Monday, June 17, 2013

Why Fiction Is Dangerous

In celebration of tomorrow's release of Neil Gaiman's latest novel The Ocean At The End Of The Lane, I thought I would finally take a moment to share his thoughts from BEA on why fiction is dangerous.

On the last day of BookExpo America 2013, Neil Gaiman held a panel and Q&A session called "Why Fiction Is Dangerous" It was one of the major highlights of my trip this year. After speaking to us, at length, about what inspired his two new books, Mr. Gaiman said, "So those are the two main books I have coming out and that has nothing to do, at all, with why fiction is dangerous." The audience laughed because, I suppose, they were as engrossed as I was with everything he had told us and had completely forgotten about the promise of this panel's title.

While the rest of the talk was filled with laughter and frivolity, the crowds offered up a respectful silence interrupted only by murmurs of consent as Neil Gaiman told us why fiction was dangerous. He said,
  • "Fiction is dangerous because it lets you into other people's heads,"
  • "Fiction isdangerous because it gives you empathy,"
  • "Fiction is dangerous because it shows you that the world doesn't have to be like the one you live in, which is incredibly dangerous for the world."
Neil Gaiman Why Fiction Is Dangerous
In 2007 Neil Gaiman was invited to the first officially recognized science fiction convention in China. He was curious about the country's sudden embrace of the genre, so he pulled aside one of the party officials to ask, "Science fiction has been very much frowned upon and regarded as dangerous and subversive for a very long time in China... Why have you said yes to this?" According to Gaiman, this was the man's response, "In China we are really good at making things that people bring to us... but we don't come up with them, we don't invent, we don't innovate. We went to America recently and we talked to the people at Apple, at Google, the people at Microsoft and one of the things we asked all of these people who invent and innovate was What did you read as children? And they all said, 'We read science fiction. We read fantasy. We read this stuff and thought, The world doesn't have to be like the one we are in right now. We can change it.'"
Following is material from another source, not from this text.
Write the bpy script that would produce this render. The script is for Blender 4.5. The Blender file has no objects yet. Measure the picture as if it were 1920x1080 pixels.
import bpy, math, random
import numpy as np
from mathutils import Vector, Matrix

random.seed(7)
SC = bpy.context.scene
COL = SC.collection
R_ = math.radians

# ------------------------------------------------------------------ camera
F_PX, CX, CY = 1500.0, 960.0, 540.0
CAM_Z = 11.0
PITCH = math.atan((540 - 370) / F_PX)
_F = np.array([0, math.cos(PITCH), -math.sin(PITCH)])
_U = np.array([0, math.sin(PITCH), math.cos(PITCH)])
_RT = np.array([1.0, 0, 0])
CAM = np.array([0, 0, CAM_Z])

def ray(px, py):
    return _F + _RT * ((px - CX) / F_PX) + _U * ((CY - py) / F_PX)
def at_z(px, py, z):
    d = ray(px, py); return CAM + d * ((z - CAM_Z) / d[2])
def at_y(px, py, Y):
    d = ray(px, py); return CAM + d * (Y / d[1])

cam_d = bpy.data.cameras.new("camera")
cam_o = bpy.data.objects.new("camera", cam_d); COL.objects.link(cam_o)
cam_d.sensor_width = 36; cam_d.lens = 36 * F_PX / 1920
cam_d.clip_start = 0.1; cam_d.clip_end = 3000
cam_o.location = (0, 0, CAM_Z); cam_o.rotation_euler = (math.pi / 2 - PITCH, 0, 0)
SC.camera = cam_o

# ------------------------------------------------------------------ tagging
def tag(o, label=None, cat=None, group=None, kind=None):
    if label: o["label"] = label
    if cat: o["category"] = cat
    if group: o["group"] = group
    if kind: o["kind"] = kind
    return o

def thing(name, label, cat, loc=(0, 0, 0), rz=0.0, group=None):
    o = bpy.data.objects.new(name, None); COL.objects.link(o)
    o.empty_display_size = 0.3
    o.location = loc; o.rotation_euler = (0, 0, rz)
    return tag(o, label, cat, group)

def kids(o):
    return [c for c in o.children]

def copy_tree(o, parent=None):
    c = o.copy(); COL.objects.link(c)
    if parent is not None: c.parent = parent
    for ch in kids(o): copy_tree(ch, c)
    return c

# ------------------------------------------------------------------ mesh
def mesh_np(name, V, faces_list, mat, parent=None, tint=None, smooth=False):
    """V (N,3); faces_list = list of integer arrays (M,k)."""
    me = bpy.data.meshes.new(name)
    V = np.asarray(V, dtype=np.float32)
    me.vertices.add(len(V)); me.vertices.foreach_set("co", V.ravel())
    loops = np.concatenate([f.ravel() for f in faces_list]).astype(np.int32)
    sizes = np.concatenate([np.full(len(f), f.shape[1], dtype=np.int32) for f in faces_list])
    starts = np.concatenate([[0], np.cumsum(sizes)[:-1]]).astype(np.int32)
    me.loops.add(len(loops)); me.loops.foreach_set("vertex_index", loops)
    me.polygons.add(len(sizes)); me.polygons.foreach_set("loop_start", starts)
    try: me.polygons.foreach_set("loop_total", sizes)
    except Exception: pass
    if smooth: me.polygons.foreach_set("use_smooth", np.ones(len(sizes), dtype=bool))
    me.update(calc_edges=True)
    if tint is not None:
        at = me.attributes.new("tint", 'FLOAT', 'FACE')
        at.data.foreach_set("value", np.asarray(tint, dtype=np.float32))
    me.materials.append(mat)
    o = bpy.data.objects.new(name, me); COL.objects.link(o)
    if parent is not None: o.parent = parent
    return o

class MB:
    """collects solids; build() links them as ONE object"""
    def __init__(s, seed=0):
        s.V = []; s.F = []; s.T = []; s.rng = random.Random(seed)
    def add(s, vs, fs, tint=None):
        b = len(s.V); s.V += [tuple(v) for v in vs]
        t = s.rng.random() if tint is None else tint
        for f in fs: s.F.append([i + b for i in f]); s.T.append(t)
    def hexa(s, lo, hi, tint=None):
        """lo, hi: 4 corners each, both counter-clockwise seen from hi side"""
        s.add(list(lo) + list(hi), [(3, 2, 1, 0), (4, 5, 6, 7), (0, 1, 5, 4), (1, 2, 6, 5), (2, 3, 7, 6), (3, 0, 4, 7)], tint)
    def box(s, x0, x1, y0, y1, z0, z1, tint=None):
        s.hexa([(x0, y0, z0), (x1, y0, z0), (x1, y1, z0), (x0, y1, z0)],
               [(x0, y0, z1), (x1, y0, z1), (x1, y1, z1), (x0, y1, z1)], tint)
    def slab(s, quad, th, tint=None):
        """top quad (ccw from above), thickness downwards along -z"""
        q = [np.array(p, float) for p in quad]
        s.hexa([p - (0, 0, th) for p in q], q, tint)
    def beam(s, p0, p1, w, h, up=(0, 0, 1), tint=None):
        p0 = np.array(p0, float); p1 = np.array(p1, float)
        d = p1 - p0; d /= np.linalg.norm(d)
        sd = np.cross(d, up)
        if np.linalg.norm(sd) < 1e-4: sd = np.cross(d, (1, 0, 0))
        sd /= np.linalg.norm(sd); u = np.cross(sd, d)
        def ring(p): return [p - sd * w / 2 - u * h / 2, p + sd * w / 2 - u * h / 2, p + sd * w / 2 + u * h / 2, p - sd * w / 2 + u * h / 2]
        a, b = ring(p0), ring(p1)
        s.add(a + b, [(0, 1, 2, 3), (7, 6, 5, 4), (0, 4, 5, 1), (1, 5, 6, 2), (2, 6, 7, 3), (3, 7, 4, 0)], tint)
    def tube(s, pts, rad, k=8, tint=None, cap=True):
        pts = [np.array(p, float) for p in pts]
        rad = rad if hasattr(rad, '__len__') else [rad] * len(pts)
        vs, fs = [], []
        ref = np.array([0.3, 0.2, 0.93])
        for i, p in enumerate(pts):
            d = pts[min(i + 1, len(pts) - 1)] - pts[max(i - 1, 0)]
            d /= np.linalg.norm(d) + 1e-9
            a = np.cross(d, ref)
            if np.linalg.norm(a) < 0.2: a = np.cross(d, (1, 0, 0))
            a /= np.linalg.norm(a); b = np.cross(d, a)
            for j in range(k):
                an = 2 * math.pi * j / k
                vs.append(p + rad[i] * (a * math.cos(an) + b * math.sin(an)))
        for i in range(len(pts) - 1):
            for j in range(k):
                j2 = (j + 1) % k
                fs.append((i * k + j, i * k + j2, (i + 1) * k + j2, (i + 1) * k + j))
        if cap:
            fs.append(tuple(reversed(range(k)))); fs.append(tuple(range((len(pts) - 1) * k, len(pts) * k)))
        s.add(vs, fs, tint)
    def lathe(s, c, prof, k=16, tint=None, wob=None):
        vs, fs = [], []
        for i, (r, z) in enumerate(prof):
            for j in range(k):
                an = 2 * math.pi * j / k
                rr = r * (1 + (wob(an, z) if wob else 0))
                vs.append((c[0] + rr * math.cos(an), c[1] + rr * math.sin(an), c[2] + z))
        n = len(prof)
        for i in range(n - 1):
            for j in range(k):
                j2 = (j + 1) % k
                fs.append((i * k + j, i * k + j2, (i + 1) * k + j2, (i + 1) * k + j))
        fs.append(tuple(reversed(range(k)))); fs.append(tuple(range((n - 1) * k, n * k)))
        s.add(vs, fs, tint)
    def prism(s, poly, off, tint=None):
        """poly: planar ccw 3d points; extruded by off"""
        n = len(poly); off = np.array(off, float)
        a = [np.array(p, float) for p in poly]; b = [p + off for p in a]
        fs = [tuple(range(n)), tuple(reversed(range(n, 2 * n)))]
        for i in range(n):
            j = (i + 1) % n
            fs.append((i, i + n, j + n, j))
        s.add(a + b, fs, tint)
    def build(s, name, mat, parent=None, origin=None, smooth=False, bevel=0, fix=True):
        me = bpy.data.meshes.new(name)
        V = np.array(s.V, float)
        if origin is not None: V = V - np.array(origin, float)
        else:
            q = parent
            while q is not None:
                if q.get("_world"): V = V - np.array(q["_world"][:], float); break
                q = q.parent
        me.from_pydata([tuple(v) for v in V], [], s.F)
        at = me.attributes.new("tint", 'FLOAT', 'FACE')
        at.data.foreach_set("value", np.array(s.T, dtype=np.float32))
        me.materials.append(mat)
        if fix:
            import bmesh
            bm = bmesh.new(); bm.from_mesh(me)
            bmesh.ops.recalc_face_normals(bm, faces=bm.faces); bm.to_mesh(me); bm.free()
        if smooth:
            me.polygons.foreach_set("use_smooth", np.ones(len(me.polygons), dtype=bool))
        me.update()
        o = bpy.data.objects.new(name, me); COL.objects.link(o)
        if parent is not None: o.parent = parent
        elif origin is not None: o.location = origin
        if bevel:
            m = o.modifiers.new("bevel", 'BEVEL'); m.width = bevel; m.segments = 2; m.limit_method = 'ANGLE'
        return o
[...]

I sat there listening to Neil Gaiman and realized how beautiful danger can be. I understood how make-believe is the gateway to possibility and I remembered how closely linked imagination is to intelligence. Fiction is dangerous, in the same way our lives are: they are both unpredictable and take us down roads we may never have dreamed of traveling. 

I was so inspired by this talk, I created a Facebook cover to share this sentiment with all my facebook friends. Here it is, in case you wish to do the same (you can click on it so you can see it clearly without the sidebar interruption):
Fiction is Dangerous FB Cover

What are your thoughts on the danger of fiction?
How has fiction inspired you to think differently about your own world?


  1. Wow! What an incredible panel to have attended! The reason I love fiction is because it does show that there is so much more than the tiny bit of the world that I know. I had never thought of the danger element or that people in other parts of the world don't routinely have access to the same types of books that I am surrounded by. I'm reading dangerous things and didn't even know it! What a rebel!

  2. Tammy, I was in the same boat as you. When Mr. Gaiman began by saying that scifi was "frowned upon" in China, I was already overwhelmed by such a sense of gratefulness that I had grown up in a place where my literature - and imagination - was not restricted! As a "good girl" who always plays it safe, I was excited to find out I had been living so dangerously all these years!